Mexican Bean Beetle Infestation


So the thing that happens when you neglect your much-loved garden for weeks, is when the weather cools, it stops thunderstorming, and you have a block of time to really do some work in there, you find a total, complete infestation of insect pests - in this case, the Mexican bean beetle. Most of the leaves on my sugar snaps have taken on that characteristic lacy look, created by the larvae and beetles chomping away - mostly on the undersides of the leaves. We're near the end of the bean season anyway, so after picking the last pocketful of sugar snaps, I figured the best way to take care of this problem would be to tear it all out. Almost every leaf was home to either pupating beetles, feeding larvae, clusters of eggs, or adult beetles moving around! I made a special effort to watch for the faster moving beetles that easily drop to the ground because they can burrow into the soil and overwinter.  I do NOT want this kind of problem again next year. It all - in every stage - had to go!

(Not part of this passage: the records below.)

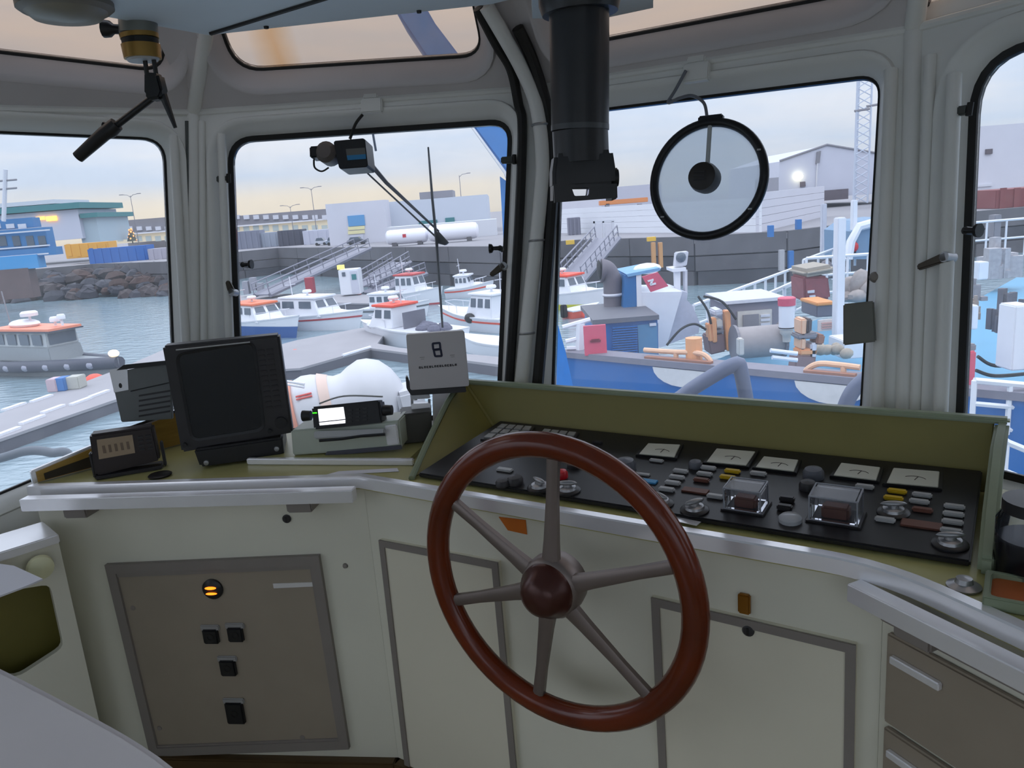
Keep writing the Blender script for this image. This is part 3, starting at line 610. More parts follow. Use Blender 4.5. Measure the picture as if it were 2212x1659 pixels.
# wooden coaming along the left side of the worktop
ca, cb_ = atz(72, 1046, CZ), V((-1.02, 2.42, CZ)); FC_ = Fr(ca, V((cb_.x-ca.x, cb_.y-ca.y, 0)), V((cb_.y-ca.y, -(cb_.x-ca.x), 0)))
CO = thing('side_coaming', 'white edged side board with a brown inner face on the left worktop', 'board', FC_)
if FC_.y.z < 0: FC_ = FC_
Lc = (cb_-ca).length
ybr = mat('varnished_board', (196, 158, 76), .4, col2=(150, 114, 54), stretch=(1, 8, 1))
B().prism([(0, .0), (Lc, 0), (Lc, .125), (0, .038)], -.018, 0).build('board', edge, CO, bev=.003)
B().prism([(.012, .003), (Lc-.01, .003), (Lc-.01, .116), (.012, .033)], 0, .004).build('inner_face', ybr, CO)
B().prism([(.03, .006), (Lc*.55, .006), (Lc*.55, .05), (.03, .024)], .004, .008).build('dark_slot', mat('slot_dark', (52, 42, 30), .6), CO)
B().prism([(Lc*.5, .086), (Lc-.03, .112), (Lc-.03, .119), (Lc*.5, .095)], .004, .006).build('name_strip', dark, CO)
# booklet leaning above it
FBk = Fr(FC_.w(Lc*.62, .06, .03), V((1, .12, 0)), V((.1, -1, .12)))
BK = thing('manual', 'grey ring bound manual with a white label leaning at the left window', 'manual', FBk)
bq = quad(FBk, [(238, 806), (368, 781), (372, 905), (262, 912)])
put(B().prism([(p.x, p.y) for p in bq], -.016, 0), 'cover', mat('manual_grey', (120, 122, 122), .6), BK, FBk, bev=.002)
put(B().prism([(p.x, p.y) for p in quad(FBk, [(236, 799), (275, 792), (278, 842), (247, 848)])], 0, .0015), 'white_label', edge, BK, FBk)
put(B().prism([(p.x, p.y) for p in quad(FBk, [(268, 788), (368, 778), (368, 787), (252, 800)])], -.018, .003), 'spine', blk, BK, FBk)
p = FBk.at(260, 833, .002); put(B().ell((p.x, p.y, .0015), (.005, .008, .001), 10, 6), 'emblem', dark, BK, FBk)
for j in range(5):
    y = 858+j*11; put(B().prism([(p.x, p.y) for p in quad(FBk, [(300, y-5), (368, y-16), (368, y-12), (300, y-1)])], 0, .001), 'text_line', dark, BK, FBk)
put(B().tube([FBk.at(282, 845, .001), FBk.at(368, 826, .001)], .0018, 5), 'divider', blk, BK, FBk)
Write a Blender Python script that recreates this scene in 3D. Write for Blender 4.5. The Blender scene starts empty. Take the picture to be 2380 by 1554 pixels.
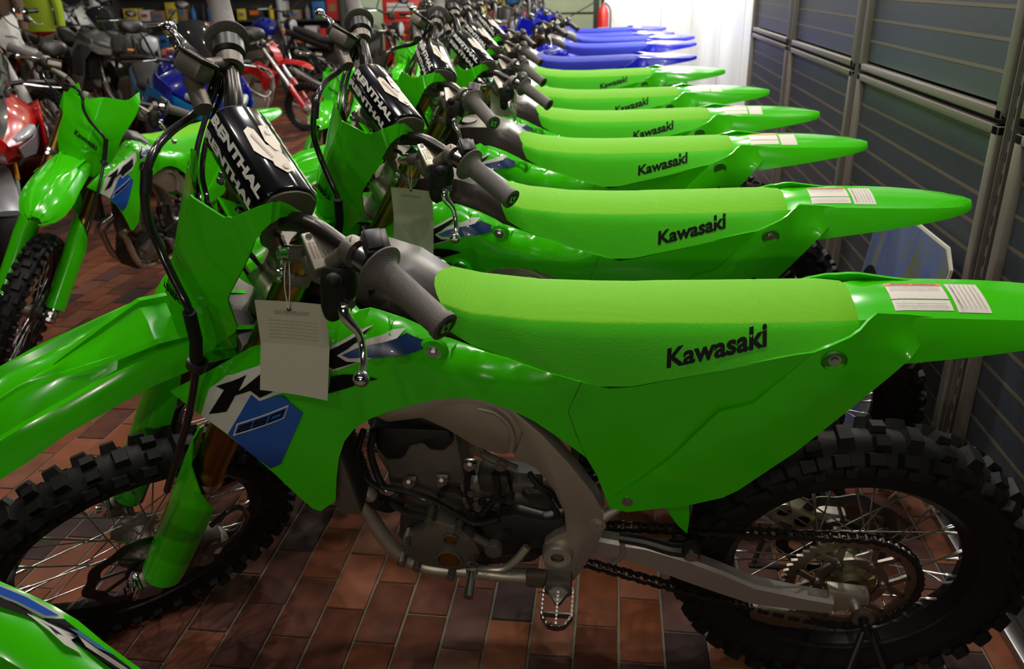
import bpy, bmesh, math, random
import numpy as np
from mathutils import Vector, Matrix
from mathutils.geometry import delaunay_2d_cdt
SC = bpy.context.scene
COL = SC.collection
rnd = random.Random(7)
# ------------------------------------------------------------------ camera, world, exposure
cam_d = bpy.data.cameras.new('camera'); cam = bpy.data.objects.new('camera', cam_d); COL.objects.link(cam)
cam_d.sensor_width = 23.5; cam_d.lens = 1940.0 / 2380 * 23.5; cam_d.clip_start = .02; cam_d.clip_end = 80
cam.location = (0, 0, 1.40074)
_p, _y, _r = 0.397803, -0.122554, -0.0171546
_F = Vector((math.sin(_y) * math.cos(_p), math.cos(_y) * math.cos(_p), -math.sin(_p)))
_R = Vector((math.cos(_y), -math.sin(_y), 0)); _U = _R.cross(_F)
_R2 = _R * math.cos(_r) + _U * math.sin(_r); _U2 = -_R * math.sin(_r) + _U * math.cos(_r)
cam.matrix_world = Matrix.Translation(cam.location) @ Matrix((_R2, _U2, -_F)).transposed().to_4x4()
cam_d.dof.use_dof = True; cam_d.dof.focus_distance = 1.5; cam_d.dof.aperture_fstop = 4.2
SC.camera = cam
SC.view_settings.view_transform = 'Standard'; SC.view_settings.look = 'None'
SC.view_settings.gamma = 1; SC.view_settings.use_curve_mapping = False
SC.view_settings.exposure = 0.0
wd = bpy.data.worlds.new('world'); SC.world = wd; wd.use_nodes = True
wd.node_tree.nodes['Background'].inputs[0].default_value = (.5, .55, .75, 1)
wd.node_tree.nodes['Background'].inputs[1].default_value = .012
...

Clusters of 30-40 eggs, laid by adult beetles as frequently as every 2 days. Will hatch in 1-3 weeks.
Can be squished, but not by me!

Fuzzy-wuzzy was a pupa

Feeding larva with it's black-tipped spines does the most damage to leaves

Adult bean beetle. To be thrown in a bucket of soapy water till drowned. 
Now, on to remove all bean plant debris where the beetles or eggs could be hiding so my garden has the best chance of being pest-free next summer.

Then later, to research early bean plants to try next year. Most of the damage done to crops happens mid-late summer, and I can try to get most of my harvests before that time.

And mental note from here on out: be in the garden more to prevent a few beetles from taking complete control! Not only could my sugar snaps have continued to produce for a few weeks, but oh, the heebie-jeebies when cleaning up.  I don't want to go through that again.

Saturday, August 27, 2016

Homemade fruit leather


When my daughter goes to her ballet classes, I generally go for a long run/walk if it’s nice out, or I’ll read in my car if it’s not. However, before I developed these healthy habits, I used to while away the time at the shopping strip just through the trees from the side of the studio.  This is when I discovered the treasure trove of stuff at Bed Bath and Beyond.  Piled high from floor to ceiling is glorious household stuff – and it’s all stuff YOU REALLY NEED.  There was a point when I bought a new appliance every week – waffle iron, ice cream maker, portable heater, juicer…

Of all the appliances stored in my closet, the food dehydrator has come upon the most use.  As a gardener and frequent farmer’s market purveyor of ripe summer fruits, July/August/September means a lot of delicious drying food is working its way through those dehydrator trays.  A favorite?  Homemade fruit leather. 

You can get complicated with this, and many recipes do. You can add lemon juice to prevent the fruit leather from darkening, there are instructions for straining your mixture, you can add sugar (no!). But the recipe below is all you need to know if you’ve never made fruit leather and want to try:

Fruit Leather Recipe

1) Puree a few soft fruits like the peaches we used here.

2) Pour into the fruit leather tray – right up to the top of the fruit leather tray is fine.

3) Dry until totally leathery. You’ll know when that is (about 6-8 hours?  Food dehydrators are very forgiving and you can’t mess it up!). It won't be wet and you'll be able to lift and peel it off of the tray in one piece. 

4) Peel off the tray.  One side will be stickier than the other.  Stick that side to wax or parchment paper.  That’s it!





This flexible fruit leather tray sits on top of the slatted dehydrator below.
To make life even easier, place fruit leather tray on the rigid dehydrator tray before filling.